For a quick review, then:

  • Choresh involves the loosening of soil on arable land, in such a way that the soil remains where it is after you've loosened it.

Some Applications of Choresh

(1) Making a Pathway

Remember Joshua from lesson #2? He needed to move furniture across the dirt in his yard. In doing this, he might create a pathway in the dirt (usually called a furrow), which loosens the soil – and which is therefore melacha form of digging.7

The halacha says that if the furniture is light – for example, a lawn chair – it will not inevitably make a pathway, and so Joshua may drag it.

On the other hand, if the object is heavy – say, a bench or table – it will in fact create a furrow because of its weight, and Joshua would not be allowed to drag it along the ground.8

If so, you might say, how are we permitted to use strollers, carriages, or wheelchairs on Shabbat? Won't these create furrows because of their wheels?9

Here, the halacha pays close attention to the physical reality. Wheeled objects like strollers actually compress the soil through the rolling motion of the wheels. This does not actually improve the ground for planting – unlike loosening the soil – and so is not considered Choresh.

The same goes for walking on soil. The action of your foot has a crushing or compacting effect, just like a stroller. Again, this would not be the act of Choresh.10

(2) Leveling the Ground

Another aspect of this labor category is 'leveling the ground', an activity called by the Talmud mashveh gumot. The typical case is creating a level playing field by filling in a hole in the ground or by removing a pile.

Applying this idea, we see that if you want to remove mud or some other item from the bottom of your shoe, you should not rub your shoe on the bare ground. This will have the effect of leveling out the ground under you.11

Similarly, if you have an earthen floor in your house, you should not sweep it on Shabbat. Again, this would result in making the floor surface nicely even. According to most rabbinic authorities, this is not an issue when sweeping non-earthen floors.12

And finally, if someone wants to play a ball game (for example, soccer), it should not be played on natural ground. Here, the rationale is that you may inadvertently take a time-out to level the surface so the game can be played properly.13

So, regarding 'leveling', we have moved from the Talmud's case to some specific modern examples. These include:

  • rubbing your shoe against the ground to remove something on it
  • sweeping an earthen floor
  • playing a ball game on a natural surface

A Few General Points

In learning the basics of Choresh, the first of the 39 categories of labor, we have also learned some fundamentals about the laws of Shabbat in general. Two in particular to highlight:

  1. The principles behind the Shabbat laws are relevant to us today, even though at first glance they might appear limited to agricultural societies.

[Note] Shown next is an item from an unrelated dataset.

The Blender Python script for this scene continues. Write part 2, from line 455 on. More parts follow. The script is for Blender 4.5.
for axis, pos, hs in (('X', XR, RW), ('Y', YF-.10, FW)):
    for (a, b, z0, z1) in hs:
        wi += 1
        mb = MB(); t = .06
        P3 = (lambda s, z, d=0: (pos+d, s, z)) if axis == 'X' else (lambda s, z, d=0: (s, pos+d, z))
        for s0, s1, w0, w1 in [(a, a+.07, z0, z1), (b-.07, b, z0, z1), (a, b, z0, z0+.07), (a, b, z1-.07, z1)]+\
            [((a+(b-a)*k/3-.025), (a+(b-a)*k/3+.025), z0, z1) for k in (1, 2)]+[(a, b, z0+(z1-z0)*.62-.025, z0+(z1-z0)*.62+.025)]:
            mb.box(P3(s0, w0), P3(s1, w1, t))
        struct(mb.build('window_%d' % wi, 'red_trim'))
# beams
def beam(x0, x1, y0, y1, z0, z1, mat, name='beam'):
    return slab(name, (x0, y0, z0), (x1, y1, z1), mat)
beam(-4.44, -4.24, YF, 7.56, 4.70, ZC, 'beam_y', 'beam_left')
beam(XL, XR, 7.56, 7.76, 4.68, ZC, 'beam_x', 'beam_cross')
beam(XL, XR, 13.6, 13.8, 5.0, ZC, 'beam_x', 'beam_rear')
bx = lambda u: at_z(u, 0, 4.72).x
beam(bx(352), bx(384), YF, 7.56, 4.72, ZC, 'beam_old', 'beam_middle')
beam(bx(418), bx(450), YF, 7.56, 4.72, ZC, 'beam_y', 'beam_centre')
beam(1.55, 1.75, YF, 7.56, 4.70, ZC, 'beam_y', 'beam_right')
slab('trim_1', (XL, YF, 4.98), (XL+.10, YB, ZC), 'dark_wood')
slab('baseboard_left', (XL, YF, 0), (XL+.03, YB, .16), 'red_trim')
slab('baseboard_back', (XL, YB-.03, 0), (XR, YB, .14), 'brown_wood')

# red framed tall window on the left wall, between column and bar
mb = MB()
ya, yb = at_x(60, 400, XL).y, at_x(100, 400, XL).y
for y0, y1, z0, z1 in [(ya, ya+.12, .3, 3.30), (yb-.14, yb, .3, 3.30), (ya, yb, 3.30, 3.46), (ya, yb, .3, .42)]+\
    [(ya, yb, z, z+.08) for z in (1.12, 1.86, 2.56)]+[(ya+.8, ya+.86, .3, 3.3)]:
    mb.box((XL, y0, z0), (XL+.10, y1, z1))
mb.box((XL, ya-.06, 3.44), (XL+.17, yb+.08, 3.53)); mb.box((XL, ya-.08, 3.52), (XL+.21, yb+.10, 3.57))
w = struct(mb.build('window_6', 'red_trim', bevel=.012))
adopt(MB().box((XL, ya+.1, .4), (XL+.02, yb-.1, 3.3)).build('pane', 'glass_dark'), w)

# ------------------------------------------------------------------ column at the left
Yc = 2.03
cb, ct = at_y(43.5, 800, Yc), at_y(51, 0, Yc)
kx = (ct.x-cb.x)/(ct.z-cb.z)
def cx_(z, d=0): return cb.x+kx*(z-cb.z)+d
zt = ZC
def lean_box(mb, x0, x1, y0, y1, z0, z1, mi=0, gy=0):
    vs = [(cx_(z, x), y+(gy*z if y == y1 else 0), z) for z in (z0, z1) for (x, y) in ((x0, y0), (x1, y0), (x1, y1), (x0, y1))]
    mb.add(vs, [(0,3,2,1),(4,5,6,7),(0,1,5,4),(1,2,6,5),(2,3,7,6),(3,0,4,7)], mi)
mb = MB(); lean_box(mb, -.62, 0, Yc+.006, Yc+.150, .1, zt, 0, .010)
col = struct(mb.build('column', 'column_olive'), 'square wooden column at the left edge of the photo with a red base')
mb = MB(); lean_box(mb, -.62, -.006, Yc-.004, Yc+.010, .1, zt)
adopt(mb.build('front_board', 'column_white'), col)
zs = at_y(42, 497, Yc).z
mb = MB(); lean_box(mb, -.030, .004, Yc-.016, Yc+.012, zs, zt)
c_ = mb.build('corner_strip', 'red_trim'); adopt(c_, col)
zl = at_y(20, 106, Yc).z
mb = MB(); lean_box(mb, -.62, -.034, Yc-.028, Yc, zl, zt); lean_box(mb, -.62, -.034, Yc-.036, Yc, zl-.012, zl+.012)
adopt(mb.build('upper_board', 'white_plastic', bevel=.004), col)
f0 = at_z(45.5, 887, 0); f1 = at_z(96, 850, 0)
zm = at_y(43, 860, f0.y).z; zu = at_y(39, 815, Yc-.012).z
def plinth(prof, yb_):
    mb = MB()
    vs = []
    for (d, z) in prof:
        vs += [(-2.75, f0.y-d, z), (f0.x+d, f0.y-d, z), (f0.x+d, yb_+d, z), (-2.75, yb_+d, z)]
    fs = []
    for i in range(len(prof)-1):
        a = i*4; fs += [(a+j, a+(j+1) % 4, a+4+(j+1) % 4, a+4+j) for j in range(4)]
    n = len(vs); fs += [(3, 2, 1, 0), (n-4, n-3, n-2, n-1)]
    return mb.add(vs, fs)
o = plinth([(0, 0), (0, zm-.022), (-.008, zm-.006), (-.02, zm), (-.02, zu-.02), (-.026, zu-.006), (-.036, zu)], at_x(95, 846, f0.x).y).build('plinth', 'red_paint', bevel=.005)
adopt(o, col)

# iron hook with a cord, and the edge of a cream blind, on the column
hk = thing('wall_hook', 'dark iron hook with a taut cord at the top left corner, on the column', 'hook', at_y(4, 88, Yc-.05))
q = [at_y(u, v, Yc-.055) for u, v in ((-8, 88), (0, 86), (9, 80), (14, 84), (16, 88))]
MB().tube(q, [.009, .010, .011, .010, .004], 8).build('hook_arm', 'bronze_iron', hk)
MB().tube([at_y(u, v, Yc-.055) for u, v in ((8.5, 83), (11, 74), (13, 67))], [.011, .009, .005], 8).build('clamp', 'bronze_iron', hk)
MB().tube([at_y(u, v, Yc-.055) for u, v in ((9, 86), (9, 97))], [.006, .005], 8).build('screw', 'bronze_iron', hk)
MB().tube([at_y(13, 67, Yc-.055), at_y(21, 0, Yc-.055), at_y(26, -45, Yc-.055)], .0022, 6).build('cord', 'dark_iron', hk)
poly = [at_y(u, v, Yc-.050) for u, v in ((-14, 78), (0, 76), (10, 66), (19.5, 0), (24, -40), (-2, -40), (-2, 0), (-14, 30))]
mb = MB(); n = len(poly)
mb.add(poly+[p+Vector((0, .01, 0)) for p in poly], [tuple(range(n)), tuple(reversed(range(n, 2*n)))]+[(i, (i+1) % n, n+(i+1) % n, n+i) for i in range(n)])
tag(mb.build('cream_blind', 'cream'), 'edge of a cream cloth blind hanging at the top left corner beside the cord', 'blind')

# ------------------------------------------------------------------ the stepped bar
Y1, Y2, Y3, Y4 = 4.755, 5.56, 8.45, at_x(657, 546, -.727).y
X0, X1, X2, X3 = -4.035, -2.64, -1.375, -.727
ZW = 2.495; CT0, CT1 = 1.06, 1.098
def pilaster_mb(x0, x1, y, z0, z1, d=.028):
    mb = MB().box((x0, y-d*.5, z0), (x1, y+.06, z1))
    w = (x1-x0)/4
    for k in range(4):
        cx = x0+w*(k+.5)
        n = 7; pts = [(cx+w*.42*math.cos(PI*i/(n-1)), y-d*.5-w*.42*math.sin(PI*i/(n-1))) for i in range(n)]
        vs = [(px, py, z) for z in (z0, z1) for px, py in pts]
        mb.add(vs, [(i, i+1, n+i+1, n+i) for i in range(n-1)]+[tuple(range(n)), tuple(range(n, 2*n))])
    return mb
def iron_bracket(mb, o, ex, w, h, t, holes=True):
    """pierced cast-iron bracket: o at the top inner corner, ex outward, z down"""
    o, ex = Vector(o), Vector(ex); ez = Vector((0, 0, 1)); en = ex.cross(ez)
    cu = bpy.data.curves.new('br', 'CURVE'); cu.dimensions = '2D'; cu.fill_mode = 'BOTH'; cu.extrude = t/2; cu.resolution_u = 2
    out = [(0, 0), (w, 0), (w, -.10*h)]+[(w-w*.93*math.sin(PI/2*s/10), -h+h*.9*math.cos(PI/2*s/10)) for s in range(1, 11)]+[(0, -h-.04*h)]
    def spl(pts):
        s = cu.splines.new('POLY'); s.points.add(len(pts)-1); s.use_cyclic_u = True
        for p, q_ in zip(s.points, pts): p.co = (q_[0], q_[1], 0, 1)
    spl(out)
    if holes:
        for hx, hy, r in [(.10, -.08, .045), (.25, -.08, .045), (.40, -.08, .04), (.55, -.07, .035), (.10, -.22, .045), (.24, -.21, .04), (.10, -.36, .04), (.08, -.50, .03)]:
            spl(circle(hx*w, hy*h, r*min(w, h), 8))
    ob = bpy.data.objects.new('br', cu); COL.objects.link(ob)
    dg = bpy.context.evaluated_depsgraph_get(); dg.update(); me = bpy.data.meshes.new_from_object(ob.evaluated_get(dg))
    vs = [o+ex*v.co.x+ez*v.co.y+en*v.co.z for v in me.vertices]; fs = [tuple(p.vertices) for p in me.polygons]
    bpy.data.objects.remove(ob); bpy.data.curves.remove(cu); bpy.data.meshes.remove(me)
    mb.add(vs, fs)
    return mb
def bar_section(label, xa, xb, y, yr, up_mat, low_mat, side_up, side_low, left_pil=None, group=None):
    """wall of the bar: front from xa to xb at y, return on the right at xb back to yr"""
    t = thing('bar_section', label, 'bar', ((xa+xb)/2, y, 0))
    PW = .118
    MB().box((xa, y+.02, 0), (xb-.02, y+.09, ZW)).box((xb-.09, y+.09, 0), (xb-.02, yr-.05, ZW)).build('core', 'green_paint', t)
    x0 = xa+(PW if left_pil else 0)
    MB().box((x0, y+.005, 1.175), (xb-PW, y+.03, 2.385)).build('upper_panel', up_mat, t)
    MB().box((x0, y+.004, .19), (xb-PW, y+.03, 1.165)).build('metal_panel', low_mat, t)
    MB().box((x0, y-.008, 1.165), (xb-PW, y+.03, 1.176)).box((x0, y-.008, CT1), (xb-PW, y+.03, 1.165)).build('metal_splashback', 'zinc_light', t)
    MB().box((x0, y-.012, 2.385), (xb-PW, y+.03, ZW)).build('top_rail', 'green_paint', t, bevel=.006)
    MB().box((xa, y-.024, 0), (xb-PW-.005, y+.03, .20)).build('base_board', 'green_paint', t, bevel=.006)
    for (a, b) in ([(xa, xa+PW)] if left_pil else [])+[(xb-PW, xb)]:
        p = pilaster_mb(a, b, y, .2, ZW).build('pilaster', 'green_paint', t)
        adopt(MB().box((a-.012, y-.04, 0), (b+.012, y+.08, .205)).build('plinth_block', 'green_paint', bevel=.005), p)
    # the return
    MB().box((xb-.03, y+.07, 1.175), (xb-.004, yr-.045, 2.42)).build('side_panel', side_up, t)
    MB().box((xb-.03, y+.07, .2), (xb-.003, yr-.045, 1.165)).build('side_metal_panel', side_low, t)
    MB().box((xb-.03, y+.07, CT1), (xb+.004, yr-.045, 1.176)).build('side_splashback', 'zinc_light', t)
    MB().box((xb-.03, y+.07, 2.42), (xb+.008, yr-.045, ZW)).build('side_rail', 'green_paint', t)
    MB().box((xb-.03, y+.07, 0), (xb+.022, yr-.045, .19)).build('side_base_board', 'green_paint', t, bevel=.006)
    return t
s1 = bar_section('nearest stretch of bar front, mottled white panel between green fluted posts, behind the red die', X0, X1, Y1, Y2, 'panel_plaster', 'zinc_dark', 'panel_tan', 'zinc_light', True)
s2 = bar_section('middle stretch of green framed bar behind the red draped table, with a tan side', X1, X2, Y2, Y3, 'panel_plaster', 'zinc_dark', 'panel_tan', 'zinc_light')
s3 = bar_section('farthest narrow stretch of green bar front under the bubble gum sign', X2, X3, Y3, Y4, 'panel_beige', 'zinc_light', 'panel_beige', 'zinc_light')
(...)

  2. The Shabbat laws are concerned even with actions that we might not have considered to be relevant.

  1. Exodus 25:30.
  2. Exodus 25:4.
  3. Pronounced choh-RAISH.
  4. Although if you did this, you might be violating other labor categories such as Boneh (Building).
  5. See Halachos of Shabbos, IV:A:6 (p. 42).
  6. See 39 Melochos, vol. 2, Hebrew section, p. 189, footnote 19.
  7. Orach Chaim 337:1, Mishnah Berurah 4, Sha'ar HaTziun 2.
  8. As we discussed in lesson #2, even if Joshua isn’t interested in making this furrow, if it will inevitably happen when he moves the heavy chair, he is not allowed to do so.
  9. It is true that most of the time we travel (on Shabbat, and during the rest of the week) on paved streets. However, there are times where we need to go over soil or grass, like in a park, so the issue of Choresh is relevant.
  10. Mishnah Berurah 314:11, quoting Magen Avraham.
  11. Talmud (Shabbat 141a); Rambam (Shabbat 21:2); Orach Chaim 302:6 with Mishnah Berurah 28; 39 Melochos, p. 255. However, the Rama and Taz are lenient with removing mud from the shoes on the ground (Mishnah Berurah 302:28).
  12. Biur Halacha 337, s.v. "Hakalim"; 39 Melochos, p. 259.
  13. Orach Chaim 308:45 with Mishnah Berurah 158; Orach Chaim 338:5 with Mishnah Berurah 19; Shemirat Shabbat K’Hilchato 16:6.